Marina – Erykah Badu, Tania Maria, Bugge Wesseltoft, Coltrane, Elza Soares, Benjamim Taubkin , Robert Glasper, J Dilla, Nina Simone, Oscar Peterson, Hiromi, Chet Baker, Ella Fitzgerald, Billie Holiday, Roberto Mendes, Dominguinhos, Gilberto Gil, Coline Serreau, Tom Jobim… são muitos!

Quais são seus valores essenciais?
Marina – O amor. Por mais que possa soar romantizado é ele o valor necessário e combustível para nossas lutas. Ainda mais em tempos sombrios como o de agora, a preservação e resiliência do amor é ato de resistência e a única forma de não deixar que esses males alcancem nosso íntimo, nossas relações, nossa casa e nossa capacidade de afeto.

Em que aspectos o machismo na música é mais evidente?
Marina – Todos. Hoje mesmo li um texto muito bacana sobre como (mesmo que culturalmente/inconscientemente) a afetividade dos homens é homo mesmo que sua prática sexual seja hétero, colocando a mulher não como igual mas como um produto social da feminilidade, o herói do homem é sempre um homem, os homens sempre enaltecem outros homens especialmente em seus lugares de trabalho, na música não poderia ser diferente. Mas vou aproveitar a pergunta para ressaltar uma enorme conscientização e união entre as mulheres que venho vivendo e aprendendo. E isso é mais importante, mais importante que qualquer cultura machista, porque a união das mulheres é o futuro. E, considerando o histórico que temos governado pelo homem branco que é um histórico sangrento e destrutivo, a união entre as mulheres é um alívio e uma esperança.

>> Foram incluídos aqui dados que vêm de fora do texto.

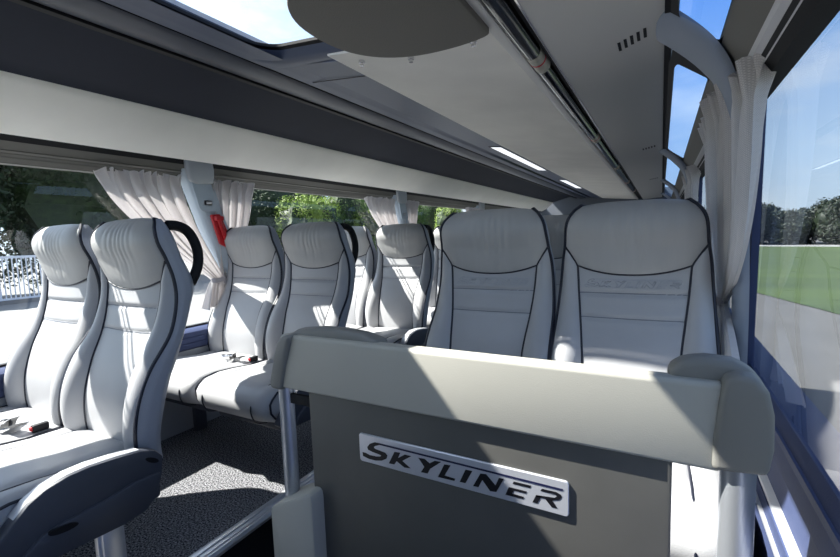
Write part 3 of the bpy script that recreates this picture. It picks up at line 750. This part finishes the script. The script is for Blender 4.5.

São muitos os movimentos que estão impulsionando as mulheres e abrindo espaço para nos conectarmos, criarmos e evoluirmos juntas. Aqui em São Paulo recentemente participei do Sarau Das Mina Tudo comandado por Rhaissa Bittar e Andressa Brandão, um projeto muito legal que aproxima mulheres da música. Esse estímulo entre nós é fundamental e ao que cabe o processo de união entre as mulheres: me coloco à disposição.